___ Data section
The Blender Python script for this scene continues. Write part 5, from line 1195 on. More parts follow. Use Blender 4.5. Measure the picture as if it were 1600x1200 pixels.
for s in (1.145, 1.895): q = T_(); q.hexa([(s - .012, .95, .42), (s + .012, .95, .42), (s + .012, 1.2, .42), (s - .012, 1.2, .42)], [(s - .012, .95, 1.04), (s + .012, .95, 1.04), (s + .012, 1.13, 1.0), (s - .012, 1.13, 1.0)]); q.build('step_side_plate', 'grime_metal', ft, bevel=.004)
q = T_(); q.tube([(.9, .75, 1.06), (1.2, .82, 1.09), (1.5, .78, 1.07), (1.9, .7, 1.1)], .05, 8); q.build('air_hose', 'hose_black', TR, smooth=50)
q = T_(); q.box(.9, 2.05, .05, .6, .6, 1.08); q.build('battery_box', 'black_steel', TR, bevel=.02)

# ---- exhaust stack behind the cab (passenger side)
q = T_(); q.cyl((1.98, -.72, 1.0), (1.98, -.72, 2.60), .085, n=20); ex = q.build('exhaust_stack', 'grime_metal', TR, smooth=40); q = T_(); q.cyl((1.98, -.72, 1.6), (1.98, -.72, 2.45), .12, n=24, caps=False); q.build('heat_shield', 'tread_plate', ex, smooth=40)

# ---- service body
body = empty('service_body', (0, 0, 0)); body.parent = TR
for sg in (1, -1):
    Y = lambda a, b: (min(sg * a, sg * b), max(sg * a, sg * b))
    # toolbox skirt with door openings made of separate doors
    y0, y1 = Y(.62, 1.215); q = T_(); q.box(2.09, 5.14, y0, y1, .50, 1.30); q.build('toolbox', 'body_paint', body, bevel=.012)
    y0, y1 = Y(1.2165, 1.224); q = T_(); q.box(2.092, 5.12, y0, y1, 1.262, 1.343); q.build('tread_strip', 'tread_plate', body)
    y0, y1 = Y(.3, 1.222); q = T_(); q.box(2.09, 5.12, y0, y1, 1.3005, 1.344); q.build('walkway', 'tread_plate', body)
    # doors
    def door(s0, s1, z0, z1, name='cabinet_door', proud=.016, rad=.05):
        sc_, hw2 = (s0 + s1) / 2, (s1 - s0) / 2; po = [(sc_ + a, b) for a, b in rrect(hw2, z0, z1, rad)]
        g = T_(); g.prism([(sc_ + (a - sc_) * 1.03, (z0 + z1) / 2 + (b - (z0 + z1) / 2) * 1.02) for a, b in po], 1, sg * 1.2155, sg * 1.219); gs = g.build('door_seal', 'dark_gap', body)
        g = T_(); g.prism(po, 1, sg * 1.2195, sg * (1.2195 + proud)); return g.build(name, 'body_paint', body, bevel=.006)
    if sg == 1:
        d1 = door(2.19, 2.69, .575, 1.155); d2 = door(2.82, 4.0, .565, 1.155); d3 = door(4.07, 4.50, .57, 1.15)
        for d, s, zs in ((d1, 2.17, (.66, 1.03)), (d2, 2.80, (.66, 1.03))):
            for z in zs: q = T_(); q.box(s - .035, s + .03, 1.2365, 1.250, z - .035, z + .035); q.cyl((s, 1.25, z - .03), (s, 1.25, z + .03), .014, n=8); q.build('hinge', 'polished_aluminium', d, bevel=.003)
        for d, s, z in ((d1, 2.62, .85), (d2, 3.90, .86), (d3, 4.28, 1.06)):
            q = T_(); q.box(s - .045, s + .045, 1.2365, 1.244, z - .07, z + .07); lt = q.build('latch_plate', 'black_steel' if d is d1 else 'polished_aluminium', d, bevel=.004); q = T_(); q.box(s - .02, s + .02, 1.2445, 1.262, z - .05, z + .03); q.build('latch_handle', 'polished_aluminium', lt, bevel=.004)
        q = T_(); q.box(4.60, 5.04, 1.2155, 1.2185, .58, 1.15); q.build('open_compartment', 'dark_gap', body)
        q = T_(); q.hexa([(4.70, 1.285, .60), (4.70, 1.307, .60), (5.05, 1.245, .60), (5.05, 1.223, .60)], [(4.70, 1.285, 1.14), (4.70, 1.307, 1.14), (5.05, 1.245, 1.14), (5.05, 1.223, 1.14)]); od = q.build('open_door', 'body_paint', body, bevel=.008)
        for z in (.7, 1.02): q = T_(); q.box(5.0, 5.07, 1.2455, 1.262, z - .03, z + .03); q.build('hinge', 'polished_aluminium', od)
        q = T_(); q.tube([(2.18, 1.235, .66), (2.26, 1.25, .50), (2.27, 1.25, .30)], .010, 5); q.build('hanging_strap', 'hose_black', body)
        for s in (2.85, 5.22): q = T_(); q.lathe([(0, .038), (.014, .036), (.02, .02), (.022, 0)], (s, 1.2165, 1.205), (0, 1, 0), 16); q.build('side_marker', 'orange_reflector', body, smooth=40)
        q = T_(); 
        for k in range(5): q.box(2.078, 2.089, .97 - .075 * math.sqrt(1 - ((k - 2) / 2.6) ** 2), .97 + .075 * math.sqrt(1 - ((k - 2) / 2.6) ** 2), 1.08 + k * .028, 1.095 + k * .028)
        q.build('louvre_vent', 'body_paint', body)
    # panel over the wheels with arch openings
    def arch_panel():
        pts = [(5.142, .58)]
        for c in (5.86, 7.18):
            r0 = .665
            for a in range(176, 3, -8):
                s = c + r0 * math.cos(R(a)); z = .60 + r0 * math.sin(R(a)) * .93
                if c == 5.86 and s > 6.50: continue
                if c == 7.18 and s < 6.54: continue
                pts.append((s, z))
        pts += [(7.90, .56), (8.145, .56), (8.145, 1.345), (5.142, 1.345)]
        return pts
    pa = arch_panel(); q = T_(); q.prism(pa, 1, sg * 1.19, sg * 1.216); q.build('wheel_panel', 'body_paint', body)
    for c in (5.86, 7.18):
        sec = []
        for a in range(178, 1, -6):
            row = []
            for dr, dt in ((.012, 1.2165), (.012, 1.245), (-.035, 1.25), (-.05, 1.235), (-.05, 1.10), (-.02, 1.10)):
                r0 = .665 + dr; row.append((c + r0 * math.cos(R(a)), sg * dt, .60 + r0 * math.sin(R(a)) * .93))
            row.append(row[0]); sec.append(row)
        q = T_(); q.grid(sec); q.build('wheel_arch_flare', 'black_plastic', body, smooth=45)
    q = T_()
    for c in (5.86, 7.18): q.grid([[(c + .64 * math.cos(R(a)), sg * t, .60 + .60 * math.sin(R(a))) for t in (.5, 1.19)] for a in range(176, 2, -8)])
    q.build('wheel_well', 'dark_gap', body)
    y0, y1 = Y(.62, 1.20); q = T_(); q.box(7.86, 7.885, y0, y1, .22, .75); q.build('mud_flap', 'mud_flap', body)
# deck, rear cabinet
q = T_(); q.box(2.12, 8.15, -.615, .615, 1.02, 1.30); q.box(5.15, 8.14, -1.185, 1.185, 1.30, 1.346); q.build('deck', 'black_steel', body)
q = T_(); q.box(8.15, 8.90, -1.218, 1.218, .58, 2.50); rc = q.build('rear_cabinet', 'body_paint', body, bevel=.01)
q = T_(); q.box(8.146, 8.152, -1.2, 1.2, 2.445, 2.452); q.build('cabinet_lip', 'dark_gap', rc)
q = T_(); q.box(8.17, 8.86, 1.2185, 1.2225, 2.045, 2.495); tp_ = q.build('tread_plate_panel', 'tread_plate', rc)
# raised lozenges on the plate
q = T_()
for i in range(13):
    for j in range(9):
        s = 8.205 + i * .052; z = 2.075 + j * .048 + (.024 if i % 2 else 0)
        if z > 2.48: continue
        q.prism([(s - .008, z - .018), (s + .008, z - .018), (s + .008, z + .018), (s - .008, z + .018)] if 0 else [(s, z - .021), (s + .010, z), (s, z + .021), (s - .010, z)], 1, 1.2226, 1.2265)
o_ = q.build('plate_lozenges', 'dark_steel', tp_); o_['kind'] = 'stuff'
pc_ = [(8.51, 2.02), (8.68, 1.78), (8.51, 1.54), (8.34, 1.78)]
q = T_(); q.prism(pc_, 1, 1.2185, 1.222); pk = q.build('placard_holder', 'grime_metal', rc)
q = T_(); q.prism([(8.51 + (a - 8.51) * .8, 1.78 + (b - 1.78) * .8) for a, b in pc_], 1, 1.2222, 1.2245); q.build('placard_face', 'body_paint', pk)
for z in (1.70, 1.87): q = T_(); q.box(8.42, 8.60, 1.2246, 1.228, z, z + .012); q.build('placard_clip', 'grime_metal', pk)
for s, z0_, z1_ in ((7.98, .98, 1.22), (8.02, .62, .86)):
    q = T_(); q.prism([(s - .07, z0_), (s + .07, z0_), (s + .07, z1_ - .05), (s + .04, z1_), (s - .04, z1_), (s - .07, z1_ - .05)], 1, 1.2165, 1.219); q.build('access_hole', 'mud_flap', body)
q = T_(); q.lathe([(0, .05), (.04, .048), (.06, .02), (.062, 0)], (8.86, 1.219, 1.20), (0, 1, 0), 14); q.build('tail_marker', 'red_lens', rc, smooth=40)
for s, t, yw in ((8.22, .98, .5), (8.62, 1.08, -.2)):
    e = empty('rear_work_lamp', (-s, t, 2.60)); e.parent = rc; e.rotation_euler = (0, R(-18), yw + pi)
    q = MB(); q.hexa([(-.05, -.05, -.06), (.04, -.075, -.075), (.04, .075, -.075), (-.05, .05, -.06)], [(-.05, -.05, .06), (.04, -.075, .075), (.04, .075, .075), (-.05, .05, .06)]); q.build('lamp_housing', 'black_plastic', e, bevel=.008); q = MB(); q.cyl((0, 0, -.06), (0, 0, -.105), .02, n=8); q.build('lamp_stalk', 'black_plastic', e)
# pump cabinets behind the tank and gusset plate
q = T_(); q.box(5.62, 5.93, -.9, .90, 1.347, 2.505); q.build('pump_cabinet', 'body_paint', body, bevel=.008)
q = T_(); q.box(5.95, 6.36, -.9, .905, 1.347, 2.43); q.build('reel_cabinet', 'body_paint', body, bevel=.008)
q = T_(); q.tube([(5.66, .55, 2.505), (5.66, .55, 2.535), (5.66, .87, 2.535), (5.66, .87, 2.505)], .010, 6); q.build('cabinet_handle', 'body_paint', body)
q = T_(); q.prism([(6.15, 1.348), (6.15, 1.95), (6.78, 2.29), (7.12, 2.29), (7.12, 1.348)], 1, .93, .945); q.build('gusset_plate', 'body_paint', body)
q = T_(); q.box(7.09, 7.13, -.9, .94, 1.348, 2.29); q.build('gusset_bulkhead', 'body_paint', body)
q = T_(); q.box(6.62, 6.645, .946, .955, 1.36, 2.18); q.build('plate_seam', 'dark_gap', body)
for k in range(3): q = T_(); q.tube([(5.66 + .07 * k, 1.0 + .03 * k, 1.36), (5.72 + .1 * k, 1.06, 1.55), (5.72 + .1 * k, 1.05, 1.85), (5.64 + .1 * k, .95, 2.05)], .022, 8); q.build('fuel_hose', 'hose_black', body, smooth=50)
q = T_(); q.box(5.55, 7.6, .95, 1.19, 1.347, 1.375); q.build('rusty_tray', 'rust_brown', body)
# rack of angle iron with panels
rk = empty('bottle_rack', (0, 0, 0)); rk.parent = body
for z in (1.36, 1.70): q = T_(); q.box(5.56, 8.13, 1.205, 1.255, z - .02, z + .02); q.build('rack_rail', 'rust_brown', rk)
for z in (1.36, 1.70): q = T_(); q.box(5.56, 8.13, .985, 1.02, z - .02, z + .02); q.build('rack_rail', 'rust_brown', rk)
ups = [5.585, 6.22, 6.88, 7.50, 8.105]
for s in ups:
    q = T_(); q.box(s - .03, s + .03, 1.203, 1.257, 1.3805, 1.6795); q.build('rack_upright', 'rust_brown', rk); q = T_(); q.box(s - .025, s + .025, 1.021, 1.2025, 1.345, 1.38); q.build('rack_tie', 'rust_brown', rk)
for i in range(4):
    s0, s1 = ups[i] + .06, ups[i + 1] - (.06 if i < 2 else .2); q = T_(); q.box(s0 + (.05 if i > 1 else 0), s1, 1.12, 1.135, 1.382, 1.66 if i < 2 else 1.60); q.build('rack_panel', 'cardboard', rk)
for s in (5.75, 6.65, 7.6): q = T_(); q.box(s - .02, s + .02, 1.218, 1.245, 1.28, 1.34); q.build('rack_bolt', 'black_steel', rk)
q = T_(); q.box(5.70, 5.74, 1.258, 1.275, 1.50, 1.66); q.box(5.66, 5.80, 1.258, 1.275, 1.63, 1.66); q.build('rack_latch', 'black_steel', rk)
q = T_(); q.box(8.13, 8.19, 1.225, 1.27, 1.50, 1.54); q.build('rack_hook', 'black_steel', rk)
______
> Do this
Set down the lines above as they stand, starting with the first line and ending with the line that contains "q.build('heat_shield', 'tread_plate', ex, smooth=40)".

> Result below
The Blender Python script for this scene continues. Write part 5, from line 1195 on. More parts follow. Use Blender 4.5. Measure the picture as if it were 1600x1200 pixels.
for s in (1.145, 1.895): q = T_(); q.hexa([(s - .012, .95, .42), (s + .012, .95, .42), (s + .012, 1.2, .42), (s - .012, 1.2, .42)], [(s - .012, .95, 1.04), (s + .012, .95, 1.04), (s + .012, 1.13, 1.0), (s - .012, 1.13, 1.0)]); q.build('step_side_plate', 'grime_metal', ft, bevel=.004)
q = T_(); q.tube([(.9, .75, 1.06), (1.2, .82, 1.09), (1.5, .78, 1.07), (1.9, .7, 1.1)], .05, 8); q.build('air_hose', 'hose_black', TR, smooth=50)
q = T_(); q.box(.9, 2.05, .05, .6, .6, 1.08); q.build('battery_box', 'black_steel', TR, bevel=.02)

# ---- exhaust stack behind the cab (passenger side)
q = T_(); q.cyl((1.98, -.72, 1.0), (1.98, -.72, 2.60), .085, n=20); ex = q.build('exhaust_stack', 'grime_metal', TR, smooth=40); q = T_(); q.cyl((1.98, -.72, 1.6), (1.98, -.72, 2.45), .12, n=24, caps=False); q.build('heat_shield', 'tread_plate', ex, smooth=40)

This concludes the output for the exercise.